Material provided:
"""
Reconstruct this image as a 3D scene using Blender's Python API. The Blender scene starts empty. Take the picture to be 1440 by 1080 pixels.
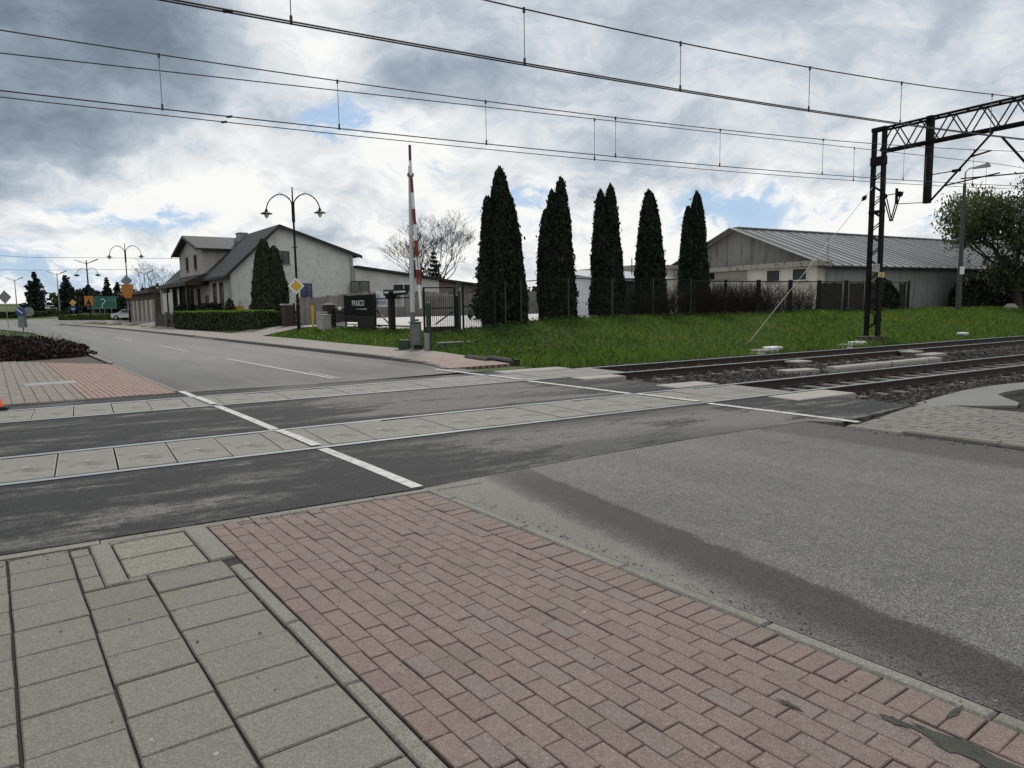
import bpy, math, random
import numpy as np
from mathutils import Vector, Matrix
from math import radians, sin, cos, pi, sqrt, atan2, degrees
random.seed(7); RNG = np.random.default_rng(7)
scene = bpy.context.scene
COL = scene.collection

# ------------------------------------------------------------------ camera
cam = bpy.data.cameras.new("camera"); cam.sensor_width = 36.0; cam.lens = 25.0
cam.clip_start = 0.05; cam.clip_end = 6000
camo = bpy.data.objects.new("camera", cam); COL.objects.link(camo)
camo.matrix_world = Matrix.Translation((0, 0, 1.6)) @ Matrix.Rotation(radians(90 - 6.33), 4, 'X') @ Matrix.Rotation(radians(-0.93), 4, 'Z')
scene.camera = camo

# ------------------------------------------------------------------ node helper
class G:
    def __init__(s, nt): s.nt = nt
    def node(s, typ, **kw):
        n = s.nt.nodes.new(typ)
        for k, v in kw.items(): setattr(n, k, v)
        return n
    def set(s, sock, v):
        if isinstance(v, bpy.types.NodeSocket): s.nt.links.new(v, sock)
        elif isinstance(v, (tuple, list)) and sock.type == 'RGBA' and len(v) == 3: sock.default_value = (*v, 1)
        else: sock.default_value = v
    def m(s, op, a, b=0.0, c=None, clamp=False):
        n = s.node('ShaderNodeMath', operation=op, use_clamp=clamp)
        s.set(n.inputs[0], a); s.set(n.inputs[1], b)
        if c is not None: s.set(n.inputs[2], c)
        return n.outputs[0]
    def add(s, a, b): return s.m('ADD', a, b)
    def mul(s, a, b): return s.m('MULTIPLY', a, b)
    def v(s, op, a, b=(0, 0, 0), scale=None):
        n = s.node('ShaderNodeVectorMath', operation=op)
        s.set(n.inputs[0], a); s.set(n.inputs[1], b)
        if scale is not None: s.set(n.inputs['Scale'], scale)
        return n.outputs['Value'] if op in ('DOT_PRODUCT', 'LENGTH', 'DISTANCE') else n.outputs['Vector']
    def mix(s, f, a, b):
        n = s.node('ShaderNodeMix', data_type='RGBA')
        s.set(n.inputs[0], f); s.set(n.inputs[6], a); s.set(n.inputs[7], b)
        return n.outputs[2]
    def noise(s, vec, scale, detail=4.0, rough=0.55, color=False):
        n = s.node('ShaderNodeTexNoise')
        s.set(n.inputs['Vector'], vec); n.inputs['Scale'].default_value = scale
        n.inputs['Detail'].default_value = detail; n.inputs['Roughness'].default_value = rough
        return n.outputs['Color'] if color else n.outputs[0]
    def vor(s, vec, scale, out='Distance'):
        n = s.node('ShaderNodeTexVoronoi'); s.set(n.inputs['Vector'], vec); n.inputs['Scale'].default_value = scale
        return n.outputs[out]
    def ss(s, x, lo, hi, a=0.0, b=1.0, kind='SMOOTHSTEP'):
        n = s.node('ShaderNodeMapRange', interpolation_type=kind)
        s.set(n.inputs[0], x); n.inputs[1].default_value = lo; n.inputs[2].default_value = hi
        n.inputs[3].default_value = a; n.inputs[4].default_value = b
        return n.outputs[0]
    def xyz(s, vec):
        n = s.node('ShaderNodeSeparateXYZ'); s.set(n.inputs[0], vec); return n.outputs
    def comb(s, x, y, z):
        n = s.node('ShaderNodeCombineXYZ'); s.set(n.inputs[0], x); s.set(n.inputs[1], y); s.set(n.inputs[2], z); return n.outputs[0]
    def ramp(s, f, stops):
        n = s.node('ShaderNodeValToRGB'); s.set(n.inputs[0], f); e = n.color_ramp.elements
        while len(e) < len(stops): e.new(0.5)
        for i, (p, c) in enumerate(stops): e[i].position = p; e[i].color = (*c, 1)
        return n.outputs[0]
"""
Exercise directions:
Images should not appear in the copy; retype the listing above exactly.

The output:
Reconstruct this image as a 3D scene using Blender's Python API. The Blender scene starts empty. Take the picture to be 1440 by 1080 pixels.
import bpy, math, random
import numpy as np
from mathutils import Vector, Matrix
from math import radians, sin, cos, pi, sqrt, atan2, degrees
random.seed(7); RNG = np.random.default_rng(7)
scene = bpy.context.scene
COL = scene.collection

# ------------------------------------------------------------------ camera
cam = bpy.data.cameras.new("camera"); cam.sensor_width = 36.0; cam.lens = 25.0
cam.clip_start = 0.05; cam.clip_end = 6000
camo = bpy.data.objects.new("camera", cam); COL.objects.link(camo)
camo.matrix_world = Matrix.Translation((0, 0, 1.6)) @ Matrix.Rotation(radians(90 - 6.33), 4, 'X') @ Matrix.Rotation(radians(-0.93), 4, 'Z')
scene.camera = camo

# ------------------------------------------------------------------ node helper
class G:
    def __init__(s, nt): s.nt = nt
    def node(s, typ, **kw):
        n = s.nt.nodes.new(typ)
        for k, v in kw.items(): setattr(n, k, v)
        return n
    def set(s, sock, v):
        if isinstance(v, bpy.types.NodeSocket): s.nt.links.new(v, sock)
        elif isinstance(v, (tuple, list)) and sock.type == 'RGBA' and len(v) == 3: sock.default_value = (*v, 1)
        else: sock.default_value = v
    def m(s, op, a, b=0.0, c=None, clamp=False):
        n = s.node('ShaderNodeMath', operation=op, use_clamp=clamp)
        s.set(n.inputs[0], a); s.set(n.inputs[1], b)
        if c is not None: s.set(n.inputs[2], c)
        return n.outputs[0]
    def add(s, a, b): return s.m('ADD', a, b)
    def mul(s, a, b): return s.m('MULTIPLY', a, b)
    def v(s, op, a, b=(0, 0, 0), scale=None):
        n = s.node('ShaderNodeVectorMath', operation=op)
        s.set(n.inputs[0], a); s.set(n.inputs[1], b)
        if scale is not None: s.set(n.inputs['Scale'], scale)
        return n.outputs['Value'] if op in ('DOT_PRODUCT', 'LENGTH', 'DISTANCE') else n.outputs['Vector']
    def mix(s, f, a, b):
        n = s.node('ShaderNodeMix', data_type='RGBA')
        s.set(n.inputs[0], f); s.set(n.inputs[6], a); s.set(n.inputs[7], b)
        return n.outputs[2]
    def noise(s, vec, scale, detail=4.0, rough=0.55, color=False):
        n = s.node('ShaderNodeTexNoise')
        s.set(n.inputs['Vector'], vec); n.inputs['Scale'].default_value = scale
        n.inputs['Detail'].default_value = detail; n.inputs['Roughness'].default_value = rough
        return n.outputs['Color'] if color else n.outputs[0]
    def vor(s, vec, scale, out='Distance'):
        n = s.node('ShaderNodeTexVoronoi'); s.set(n.inputs['Vector'], vec); n.inputs['Scale'].default_value = scale
        return n.outputs[out]
    def ss(s, x, lo, hi, a=0.0, b=1.0, kind='SMOOTHSTEP'):
        n = s.node('ShaderNodeMapRange', interpolation_type=kind)
        s.set(n.inputs[0], x); n.inputs[1].default_value = lo; n.inputs[2].default_value = hi
        n.inputs[3].default_value = a; n.inputs[4].default_value = b
        return n.outputs[0]
    def xyz(s, vec):
        n = s.node('ShaderNodeSeparateXYZ'); s.set(n.inputs[0], vec); return n.outputs
    def comb(s, x, y, z):
        n = s.node('ShaderNodeCombineXYZ'); s.set(n.inputs[0], x); s.set(n.inputs[1], y); s.set(n.inputs[2], z); return n.outputs[0]
    def ramp(s, f, stops):
        n = s.node('ShaderNodeValToRGB'); s.set(n.inputs[0], f); e = n.color_ramp.elements
        while len(e) < len(stops): e.new(0.5)
        for i, (p, c) in enumerate(stops): e[i].position = p; e[i].color = (*c, 1)
        return n.outputs[0]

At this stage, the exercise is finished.